Council sets 3.8% rates rise

Hilary Calvert.
Hilary Calvert.
An accusation of an ''ambush'' over finances tested tempers as the Dunedin City Council's long-term plan hearing process concluded yesterday with provisional confirmation of a 3.8% rates rise.

Councillors also approved a debt limit of $230 million by 2021, and got through the last individual proposals in the long-term plan.

Mayor Dave Cull told Cr Hilary Calvert to withdraw the ''ambush'' remark after Cr Jinty MacTavish raised a point of order objecting to the characterisation.

Ms Calvert withdrew the remark, but said her concern about the way the $2 million of interest underspend had suddenly appeared earlier in the week had been misinterpreted.

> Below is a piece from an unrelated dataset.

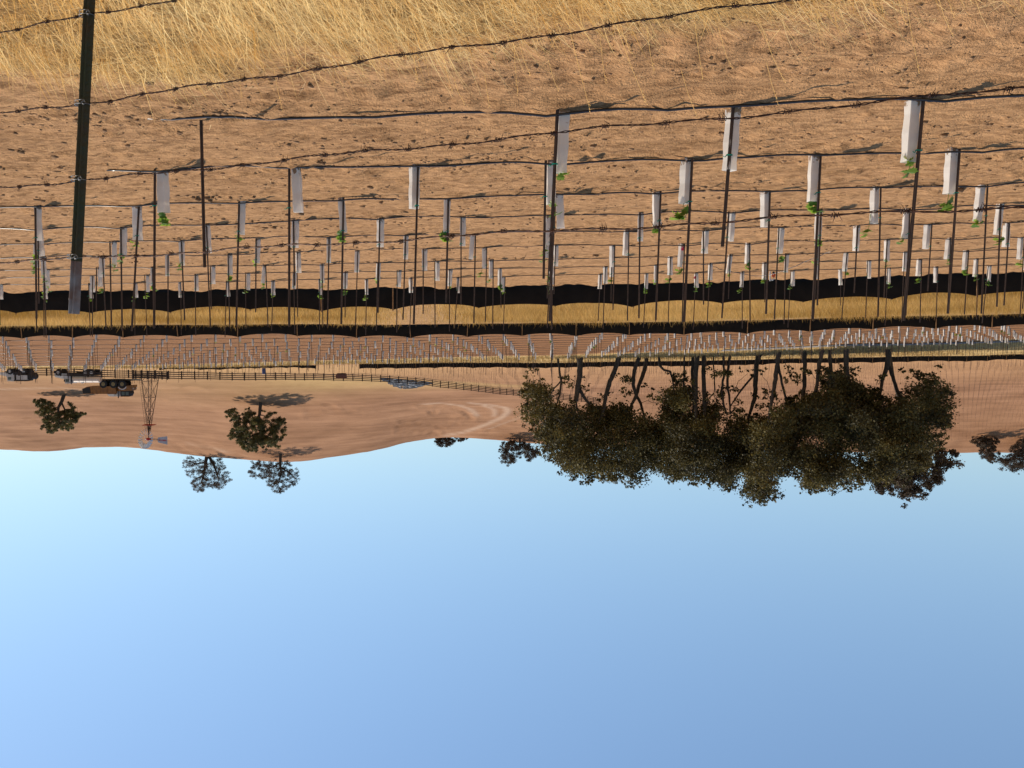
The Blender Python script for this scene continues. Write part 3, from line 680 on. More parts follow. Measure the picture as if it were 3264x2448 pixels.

The day the underspend was revealed, $1 million of it was approved for cricket lights at the University Oval.

Mr Cull said the remark had not been misinterpreted, and that was why he had ordered her to withdraw the comment.

Cr David Benson-Pope said an order to withdraw a comment meant doing so without trying to explain it.

Earlier, Cr Calvert said the long-term plan process had been characterised by ''finding different piles of money under strange places''.

She believed the council needed to be consistent in how it financed projects.

The process had turned into a ''financial shambles''.

Councillors approved the long-term plan's proposal to cap rates rises at 3% other than in exceptional circumstances, with the coming year deemed exceptional because of a different way of funding Forsyth Barr Stadium and reduced income from Dunedin City Holdings Ltd.

Cr Calvert was concerned the 3% cap would be breached in an additional six years of the 10-year plan.

She said the council needed to be candid with the public about the savings assumptions underpinning the projected rates rises.

Mr Cull said he believed projected rates rises should be expressed in a more ''sophisticated'' way to distinguish between inflation increases and allowance for new spending.

Cr Lee Vandervis opposed the 3% increases, saying they were based on a local government cost increase index that was much higher than the consumer price index.

It meant rates were getting more out of kilter with what people could afford. Cr Vandervis said council staffing numbers needed to be cut and the council should be run like a business, prompting Mr Cull to tell him to stick to the topic of rates increases, as his broader views were well known.

Earlier, Cr Vandervis spoke strongly against approving the 2021 debt limit, saying the city's situation was ''terminal'' and was stifling Dunedin's development.

Urgent action was needed to reduce debt. Lines company Aurora Energy and infrastructure company Delta should be restructured and prepared for sale, while cutting rights to city forests should be sold for a ''generation or two'', Cr Vandervis said.

Otherwise the city was encumbered with an ''enormously fat debilitating monkey'' of debt, with interest payments heading to overseas banks.

Mr Cull said claims debt was not reducing misrepresented the situation. Net debt would reduce by $11 million in the next year, with more years to follow.

Council staff had identified $333,600 in savings, which had been approved for spending on new projects with a $25,800 overspend.

The overspend did not push up the 3.8% rates rise.

Mr Cull said the rates rise was what the council projected from the start.

He was ''delighted'' it now included new spending using the identified savings, which he had not been optimistic about at the start.

It was vital to invest in the city as well as constrain spending and he was confident the council was achieving both.

Mr Cull said submissions had been particularly constructive this year, a contrast to the ''litany of complaint'' put forth in previous years.

Crs Calvert and Vandervis opposed a resolution that amendments to the long-term plan be incorporated into the final long-term plan for adoption in June.